AVAILABLE DATA start

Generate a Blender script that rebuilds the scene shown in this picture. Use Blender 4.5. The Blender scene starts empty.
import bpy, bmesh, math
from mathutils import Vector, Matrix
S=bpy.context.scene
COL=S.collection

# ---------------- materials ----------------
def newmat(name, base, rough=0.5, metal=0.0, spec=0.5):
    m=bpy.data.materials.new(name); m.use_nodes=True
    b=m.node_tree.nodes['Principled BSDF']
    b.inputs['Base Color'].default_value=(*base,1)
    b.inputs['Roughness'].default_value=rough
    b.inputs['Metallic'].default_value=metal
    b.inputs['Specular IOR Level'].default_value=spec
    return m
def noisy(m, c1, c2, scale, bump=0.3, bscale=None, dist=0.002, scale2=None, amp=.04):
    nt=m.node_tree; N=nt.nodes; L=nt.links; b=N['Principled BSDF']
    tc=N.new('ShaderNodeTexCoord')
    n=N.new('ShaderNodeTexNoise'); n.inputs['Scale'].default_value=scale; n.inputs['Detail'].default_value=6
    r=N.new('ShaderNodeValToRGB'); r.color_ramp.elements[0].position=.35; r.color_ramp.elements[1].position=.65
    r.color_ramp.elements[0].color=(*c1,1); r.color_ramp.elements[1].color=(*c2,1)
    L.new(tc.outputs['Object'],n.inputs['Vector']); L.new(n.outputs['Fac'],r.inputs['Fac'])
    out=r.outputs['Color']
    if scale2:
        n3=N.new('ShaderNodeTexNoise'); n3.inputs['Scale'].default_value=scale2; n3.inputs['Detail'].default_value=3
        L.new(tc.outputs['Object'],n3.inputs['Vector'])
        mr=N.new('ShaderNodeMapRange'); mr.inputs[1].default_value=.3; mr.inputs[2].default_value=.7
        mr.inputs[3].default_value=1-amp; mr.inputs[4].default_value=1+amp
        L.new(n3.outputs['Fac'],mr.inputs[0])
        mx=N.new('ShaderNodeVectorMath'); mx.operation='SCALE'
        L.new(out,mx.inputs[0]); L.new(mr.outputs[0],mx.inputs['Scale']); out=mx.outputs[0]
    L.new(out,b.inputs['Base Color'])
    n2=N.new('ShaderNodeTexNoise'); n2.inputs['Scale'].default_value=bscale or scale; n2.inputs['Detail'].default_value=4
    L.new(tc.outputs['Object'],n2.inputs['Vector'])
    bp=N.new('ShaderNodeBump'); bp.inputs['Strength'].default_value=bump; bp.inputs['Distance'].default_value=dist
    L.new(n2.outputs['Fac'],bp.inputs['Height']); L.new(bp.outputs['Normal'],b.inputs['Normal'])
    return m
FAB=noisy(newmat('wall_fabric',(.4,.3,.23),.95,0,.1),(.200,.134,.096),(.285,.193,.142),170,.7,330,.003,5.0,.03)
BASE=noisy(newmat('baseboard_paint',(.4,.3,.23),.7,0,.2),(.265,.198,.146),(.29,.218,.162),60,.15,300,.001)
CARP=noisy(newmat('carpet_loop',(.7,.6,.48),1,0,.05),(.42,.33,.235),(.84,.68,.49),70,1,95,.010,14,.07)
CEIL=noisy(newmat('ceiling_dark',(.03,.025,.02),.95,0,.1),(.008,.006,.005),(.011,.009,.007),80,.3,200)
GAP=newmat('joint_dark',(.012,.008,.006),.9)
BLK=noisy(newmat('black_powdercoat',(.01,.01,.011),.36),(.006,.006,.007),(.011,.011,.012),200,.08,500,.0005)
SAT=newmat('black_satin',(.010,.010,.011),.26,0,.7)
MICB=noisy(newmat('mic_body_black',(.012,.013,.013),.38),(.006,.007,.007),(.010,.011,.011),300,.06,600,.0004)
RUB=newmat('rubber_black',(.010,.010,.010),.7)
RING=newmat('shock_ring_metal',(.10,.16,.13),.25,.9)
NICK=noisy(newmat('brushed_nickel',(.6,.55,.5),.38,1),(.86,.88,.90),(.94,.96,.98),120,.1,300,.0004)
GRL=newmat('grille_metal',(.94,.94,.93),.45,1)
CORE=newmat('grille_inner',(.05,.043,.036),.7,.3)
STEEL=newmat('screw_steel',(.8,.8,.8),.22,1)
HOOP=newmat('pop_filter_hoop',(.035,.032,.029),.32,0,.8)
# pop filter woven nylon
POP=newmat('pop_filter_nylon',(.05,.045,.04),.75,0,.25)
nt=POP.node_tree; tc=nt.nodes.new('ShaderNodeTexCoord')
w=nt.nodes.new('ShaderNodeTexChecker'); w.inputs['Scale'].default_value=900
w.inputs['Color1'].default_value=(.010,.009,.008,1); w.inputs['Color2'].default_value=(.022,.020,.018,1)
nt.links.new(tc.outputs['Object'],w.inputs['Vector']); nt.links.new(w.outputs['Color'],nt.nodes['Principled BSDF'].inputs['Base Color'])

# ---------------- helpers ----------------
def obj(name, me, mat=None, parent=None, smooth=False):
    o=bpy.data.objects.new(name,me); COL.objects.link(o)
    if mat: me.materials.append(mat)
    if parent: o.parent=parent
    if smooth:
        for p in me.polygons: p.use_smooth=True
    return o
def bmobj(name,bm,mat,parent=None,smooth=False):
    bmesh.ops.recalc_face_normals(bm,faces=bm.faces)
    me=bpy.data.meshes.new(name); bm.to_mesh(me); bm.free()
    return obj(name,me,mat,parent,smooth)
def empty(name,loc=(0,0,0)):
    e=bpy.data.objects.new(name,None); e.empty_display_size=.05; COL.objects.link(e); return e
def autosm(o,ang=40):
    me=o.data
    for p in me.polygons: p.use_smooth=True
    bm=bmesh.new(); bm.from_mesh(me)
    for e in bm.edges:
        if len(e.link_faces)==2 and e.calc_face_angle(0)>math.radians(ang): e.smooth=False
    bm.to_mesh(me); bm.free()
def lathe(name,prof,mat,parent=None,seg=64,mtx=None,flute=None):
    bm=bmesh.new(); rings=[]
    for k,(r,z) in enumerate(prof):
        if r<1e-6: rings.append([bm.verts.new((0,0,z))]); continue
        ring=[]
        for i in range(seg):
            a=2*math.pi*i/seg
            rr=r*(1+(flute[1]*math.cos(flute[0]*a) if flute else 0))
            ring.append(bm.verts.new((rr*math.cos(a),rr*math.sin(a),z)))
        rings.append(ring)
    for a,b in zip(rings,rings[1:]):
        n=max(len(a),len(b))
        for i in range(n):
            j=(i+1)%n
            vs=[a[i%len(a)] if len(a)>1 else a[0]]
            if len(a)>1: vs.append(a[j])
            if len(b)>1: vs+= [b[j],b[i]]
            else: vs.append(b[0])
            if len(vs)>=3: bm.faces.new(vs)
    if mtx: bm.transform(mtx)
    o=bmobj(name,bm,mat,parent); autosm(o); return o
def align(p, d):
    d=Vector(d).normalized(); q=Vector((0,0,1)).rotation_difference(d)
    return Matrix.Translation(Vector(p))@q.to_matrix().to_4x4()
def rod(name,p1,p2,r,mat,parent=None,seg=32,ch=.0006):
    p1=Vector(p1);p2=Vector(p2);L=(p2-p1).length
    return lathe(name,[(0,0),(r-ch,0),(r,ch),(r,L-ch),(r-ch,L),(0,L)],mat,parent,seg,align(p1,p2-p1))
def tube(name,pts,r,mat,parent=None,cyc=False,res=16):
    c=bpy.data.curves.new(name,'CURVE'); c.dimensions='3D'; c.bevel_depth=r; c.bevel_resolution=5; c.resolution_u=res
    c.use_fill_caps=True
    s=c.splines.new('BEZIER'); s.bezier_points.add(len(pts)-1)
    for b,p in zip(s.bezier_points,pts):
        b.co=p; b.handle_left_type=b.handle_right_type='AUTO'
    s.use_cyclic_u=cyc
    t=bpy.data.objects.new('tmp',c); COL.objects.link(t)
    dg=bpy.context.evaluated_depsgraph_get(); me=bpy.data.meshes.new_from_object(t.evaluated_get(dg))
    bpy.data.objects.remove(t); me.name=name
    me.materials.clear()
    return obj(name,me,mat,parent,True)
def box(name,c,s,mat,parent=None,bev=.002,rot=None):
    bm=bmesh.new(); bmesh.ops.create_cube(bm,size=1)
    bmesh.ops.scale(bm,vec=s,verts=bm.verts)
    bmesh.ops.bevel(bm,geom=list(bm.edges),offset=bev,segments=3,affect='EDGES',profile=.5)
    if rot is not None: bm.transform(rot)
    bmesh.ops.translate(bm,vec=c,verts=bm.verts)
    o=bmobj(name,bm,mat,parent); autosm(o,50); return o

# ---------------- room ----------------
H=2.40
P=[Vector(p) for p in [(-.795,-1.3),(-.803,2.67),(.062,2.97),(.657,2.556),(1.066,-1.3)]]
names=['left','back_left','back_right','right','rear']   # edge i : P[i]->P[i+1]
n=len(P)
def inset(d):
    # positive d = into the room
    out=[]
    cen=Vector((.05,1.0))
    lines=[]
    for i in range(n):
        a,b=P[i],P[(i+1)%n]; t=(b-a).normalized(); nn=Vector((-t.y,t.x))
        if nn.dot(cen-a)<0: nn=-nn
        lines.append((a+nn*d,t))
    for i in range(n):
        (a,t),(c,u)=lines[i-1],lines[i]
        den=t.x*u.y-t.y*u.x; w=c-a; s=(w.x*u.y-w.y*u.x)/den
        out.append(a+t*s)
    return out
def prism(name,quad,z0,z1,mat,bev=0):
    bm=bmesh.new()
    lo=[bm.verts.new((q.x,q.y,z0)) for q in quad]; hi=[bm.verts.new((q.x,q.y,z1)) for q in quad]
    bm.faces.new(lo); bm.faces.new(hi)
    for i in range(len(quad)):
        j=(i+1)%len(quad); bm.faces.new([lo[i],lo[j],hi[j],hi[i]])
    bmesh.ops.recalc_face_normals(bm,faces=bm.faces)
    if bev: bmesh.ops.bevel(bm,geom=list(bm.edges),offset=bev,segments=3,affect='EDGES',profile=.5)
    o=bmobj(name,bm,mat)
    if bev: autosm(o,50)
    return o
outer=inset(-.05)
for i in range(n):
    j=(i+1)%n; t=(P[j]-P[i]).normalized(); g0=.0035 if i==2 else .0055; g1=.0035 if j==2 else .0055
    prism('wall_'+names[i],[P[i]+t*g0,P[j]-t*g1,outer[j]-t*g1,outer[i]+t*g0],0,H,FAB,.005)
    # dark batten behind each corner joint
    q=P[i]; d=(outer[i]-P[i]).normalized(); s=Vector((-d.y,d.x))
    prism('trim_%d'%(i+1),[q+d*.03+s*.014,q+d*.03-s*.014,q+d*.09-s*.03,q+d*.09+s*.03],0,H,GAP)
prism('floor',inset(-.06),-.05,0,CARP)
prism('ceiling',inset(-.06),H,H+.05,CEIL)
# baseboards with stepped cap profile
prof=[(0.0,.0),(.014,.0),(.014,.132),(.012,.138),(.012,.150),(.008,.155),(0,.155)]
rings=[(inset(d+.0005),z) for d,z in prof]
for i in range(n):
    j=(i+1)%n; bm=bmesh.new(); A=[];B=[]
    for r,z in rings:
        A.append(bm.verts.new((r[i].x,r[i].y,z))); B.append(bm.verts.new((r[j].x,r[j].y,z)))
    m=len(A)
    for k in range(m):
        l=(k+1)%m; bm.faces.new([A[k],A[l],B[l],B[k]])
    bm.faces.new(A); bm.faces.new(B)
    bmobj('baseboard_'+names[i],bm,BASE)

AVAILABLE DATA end

» **OBJECTIVE**: Extract the first line above and each line after it up to and including the one with "COL=S.collection", please, exactly and with nothing else.

» **PROBLEM SOLUTION**:
Generate a Blender script that rebuilds the scene shown in this picture. Use Blender 4.5. The Blender scene starts empty.
import bpy, bmesh, math
from mathutils import Vector, Matrix
S=bpy.context.scene
COL=S.collection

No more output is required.